Problem to solve: Take the data that follows and retype it word for word.

Provided data:
>>>>

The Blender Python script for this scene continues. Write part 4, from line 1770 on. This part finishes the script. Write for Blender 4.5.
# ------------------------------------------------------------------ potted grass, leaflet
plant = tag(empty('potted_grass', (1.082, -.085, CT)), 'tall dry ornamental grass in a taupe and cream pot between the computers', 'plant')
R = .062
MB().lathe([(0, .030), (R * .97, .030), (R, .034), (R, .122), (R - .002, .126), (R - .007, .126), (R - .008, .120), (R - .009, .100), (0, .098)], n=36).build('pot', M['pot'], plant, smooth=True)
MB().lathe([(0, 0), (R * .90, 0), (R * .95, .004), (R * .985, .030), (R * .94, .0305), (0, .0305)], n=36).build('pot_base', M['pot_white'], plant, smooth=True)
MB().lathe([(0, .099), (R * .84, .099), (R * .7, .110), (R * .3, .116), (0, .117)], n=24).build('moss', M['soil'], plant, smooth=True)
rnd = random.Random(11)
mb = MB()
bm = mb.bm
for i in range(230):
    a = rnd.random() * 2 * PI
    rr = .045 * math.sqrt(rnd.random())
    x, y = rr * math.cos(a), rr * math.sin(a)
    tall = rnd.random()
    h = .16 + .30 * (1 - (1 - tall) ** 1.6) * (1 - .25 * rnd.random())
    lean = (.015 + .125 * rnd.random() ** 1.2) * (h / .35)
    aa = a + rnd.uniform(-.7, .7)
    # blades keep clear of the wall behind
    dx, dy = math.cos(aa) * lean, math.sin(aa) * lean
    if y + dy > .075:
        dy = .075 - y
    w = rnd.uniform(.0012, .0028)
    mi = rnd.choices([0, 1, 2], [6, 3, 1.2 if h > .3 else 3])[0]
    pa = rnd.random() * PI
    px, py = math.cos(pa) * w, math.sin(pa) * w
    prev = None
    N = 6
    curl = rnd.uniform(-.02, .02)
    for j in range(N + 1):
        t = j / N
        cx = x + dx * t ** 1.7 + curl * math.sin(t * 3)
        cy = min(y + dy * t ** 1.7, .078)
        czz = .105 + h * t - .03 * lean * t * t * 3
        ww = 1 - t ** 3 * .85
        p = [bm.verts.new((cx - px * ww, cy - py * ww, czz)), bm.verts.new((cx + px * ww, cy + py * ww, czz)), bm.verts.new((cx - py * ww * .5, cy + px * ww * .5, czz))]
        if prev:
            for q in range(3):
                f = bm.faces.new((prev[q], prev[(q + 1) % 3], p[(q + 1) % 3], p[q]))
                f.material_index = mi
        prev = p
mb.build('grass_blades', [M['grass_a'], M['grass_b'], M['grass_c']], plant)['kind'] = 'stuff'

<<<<

Exercise answer:
The Blender Python script for this scene continues. Write part 4, from line 1770 on. This part finishes the script. Write for Blender 4.5.
# ------------------------------------------------------------------ potted grass, leaflet
plant = tag(empty('potted_grass', (1.082, -.085, CT)), 'tall dry ornamental grass in a taupe and cream pot between the computers', 'plant')
R = .062
MB().lathe([(0, .030), (R * .97, .030), (R, .034), (R, .122), (R - .002, .126), (R - .007, .126), (R - .008, .120), (R - .009, .100), (0, .098)], n=36).build('pot', M['pot'], plant, smooth=True)
MB().lathe([(0, 0), (R * .90, 0), (R * .95, .004), (R * .985, .030), (R * .94, .0305), (0, .0305)], n=36).build('pot_base', M['pot_white'], plant, smooth=True)
MB().lathe([(0, .099), (R * .84, .099), (R * .7, .110), (R * .3, .116), (0, .117)], n=24).build('moss', M['soil'], plant, smooth=True)
rnd = random.Random(11)
mb = MB()
bm = mb.bm
for i in range(230):
    a = rnd.random() * 2 * PI
    rr = .045 * math.sqrt(rnd.random())
    x, y = rr * math.cos(a), rr * math.sin(a)
    tall = rnd.random()
    h = .16 + .30 * (1 - (1 - tall) ** 1.6) * (1 - .25 * rnd.random())
    lean = (.015 + .125 * rnd.random() ** 1.2) * (h / .35)
    aa = a + rnd.uniform(-.7, .7)
    # blades keep clear of the wall behind
    dx, dy = math.cos(aa) * lean, math.sin(aa) * lean
    if y + dy > .075:
        dy = .075 - y
    w = rnd.uniform(.0012, .0028)
    mi = rnd.choices([0, 1, 2], [6, 3, 1.2 if h > .3 else 3])[0]
    pa = rnd.random() * PI
    px, py = math.cos(pa) * w, math.sin(pa) * w
    prev = None
    N = 6
    curl = rnd.uniform(-.02, .02)
    for j in range(N + 1):
        t = j / N
        cx = x + dx * t ** 1.7 + curl * math.sin(t * 3)
        cy = min(y + dy * t ** 1.7, .078)
        czz = .105 + h * t - .03 * lean * t * t * 3
        ww = 1 - t ** 3 * .85
        p = [bm.verts.new((cx - px * ww, cy - py * ww, czz)), bm.verts.new((cx + px * ww, cy + py * ww, czz)), bm.verts.new((cx - py * ww * .5, cy + px * ww * .5, czz))]
        if prev:
            for q in range(3):
                f = bm.faces.new((prev[q], prev[(q + 1) % 3], p[(q + 1) % 3], p[q]))
                f.material_index = mi
        prev = p
mb.build('grass_blades', [M['grass_a'], M['grass_b'], M['grass_c']], plant)['kind'] = 'stuff'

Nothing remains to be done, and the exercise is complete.